Ever since I spent Christmas as a student in Chengdu I have made my mince pies like jiaozi, pinching circles of rich shortcrust pastry around the mincemeat. Recently, I’ve gone in the other direction, making jiaozi with non-Chinese fillings, as here. Think of these as a kind of love-in between jiaozi, English game pie and Italian ravioli.

© Tamin Jones

Like many steamed Chinese dumplings, these use a “scalded dough” (tang mian) made by adding wheat flour to boiling water. The boiling water tames the elasticity of the flour’s gluten, giving the dumplings a delightfully huggy texture. The dough is easy to roll and wrap, and doesn’t stick to an oiled steamer. Borrowing from English cookery, I’ve cut some pork belly into the pheasant filling to make it rich and unctuous (the pork skin, removed before serving, gives it a gentle set, which is essential). Veering back in a Chinese direction, I recommend serving the jiaozi with brown rice vinegar, although you can use chilli sauce if you prefer.

In some places, Chinese people hide a coin in the stuffing, which is supposed to bring good luck. Should anyone stumble across a stray piece of shot, you could pretend it means the same thing.

Fuchsia Dunlop’s most recent book is ‘Every Grain of Rice: Simple Chinese Home Cooking’

Anglo-Chinese pheasant dumplings

Makes about 30 dumplings.

Ingredients
For the stuffing (make a day in advance)
1 pheasant
300g boneless belly pork, with skin
½ small onion
1 leek
1 carrot (100g)
100ml white wine
2 bay leaves
3-4 tbs rapeseed or groundnut oil
Salt to taste
For the wrappers (Gluten content is marked in English on packaging. The dough can also be made with a mixture of ordinary plain flour and strong bread flour.)
250g Chinese high-gluten flour
250g Chinese low-gluten flour
To serve
Chinkiang vinegar or chilli sauce to dip

Make the stuffing

  1. Joint the pheasant (ask your butcher or watch a video online if you’re not sure how). Slice the skin from the belly pork and reserve. Lay the pork on a board and cut across the layers of flesh and fat into 1cm slices, and then into 1cm strips.
  2. Fine-chop the onion and leek and cut the carrot into very small dice. Bring a kettleful of water to the boil. Heat 2 tbs oil in a frying pan. Add the chopped vegetables and fry over a medium heat until beginning to colour, stirring occasionally. Transfer into a saucepan large enough to contain all the ingredients.
  3. Wipe the frying pan. Return it to a high heat with another 1 tbs oil and fry the belly pork until tinged with gold. Transfer the pork to the saucepan, leaving as much oil as possible behind. Brown the pheasant in the frying pan, adding 1 tbs oil if you need it, and then transfer to the saucepan.

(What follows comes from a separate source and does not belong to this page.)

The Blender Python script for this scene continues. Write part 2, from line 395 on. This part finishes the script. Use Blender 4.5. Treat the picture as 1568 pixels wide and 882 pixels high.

Deglaze the frying pan with the wine and pour the juices into the saucepan.
  4. Add the bay leaves and enough hot water to cover the ingredients (about 700ml). Bring to the boil and season. Then half cover, turn the heat down low and simmer for 1½-2 hours, until the birds are tender. Taste again for salt (bearing in mind that the wrappers are unsalted).
  5. Remove and discard the bay leaves and pork skin. Strain the liquid into another container and skim off as much oil as possible. Remove the pheasant pieces from the pan. When cool enough to handle, extract and discard bones and cartilage, along with any shot. Cut the meat into 1cm dice. Return to the pot, along with the skimmed liquid. Mix well. Leave to cool and then chill overnight to set.

Make the wrappers

  1. Mix the flours in a bowl. Bring 350ml water to the boil in a deep saucepan. Turn off the heat, tip in about four-fifths of the flours and stir briskly with a wooden spoon until the mixture forms soft clumps. When cool enough to handle, dust a work surface with some of the extra flour, shape the clumps into a ball of dough and knead until smooth, adding more extra flour if necessary — you want a soft dough that does not stick to your hands. Cover with a wet tea towel if not using immediately.
  2. Take a fist-sized piece of dough and roll into a sausage 2.5cm thick. Cut or break off walnut-sized pieces (about 20g). Dust lightly with flour, then stand each piece, cut-sized up, on the surface and flatten to a disc with the palm of your hand. Repeat with the rest of the dough.

Assemble the dumplings

  1. Roll each disc into a circle about 9cm in diameter. The Chinese way is to use a narrow rolling pin and rotate the disc as you roll inwards from its edge, taking care not to roll over the centre of the disc.
  2. Place about 1 tbs (20g) stuffing in the centre of a disc and pinch the edges together to form a dumpling. Repeat. Lightly oil a steamer basket and lay the dumplings in well-spaced rows. Cover and steam over high heat for about 10 minutes. Serve immediately with Chinkiang vinegar or chilli sauce for dipping. The uncooked dumplings can also be frozen and steamed directly from the freezer (cooking time about 12 minutes).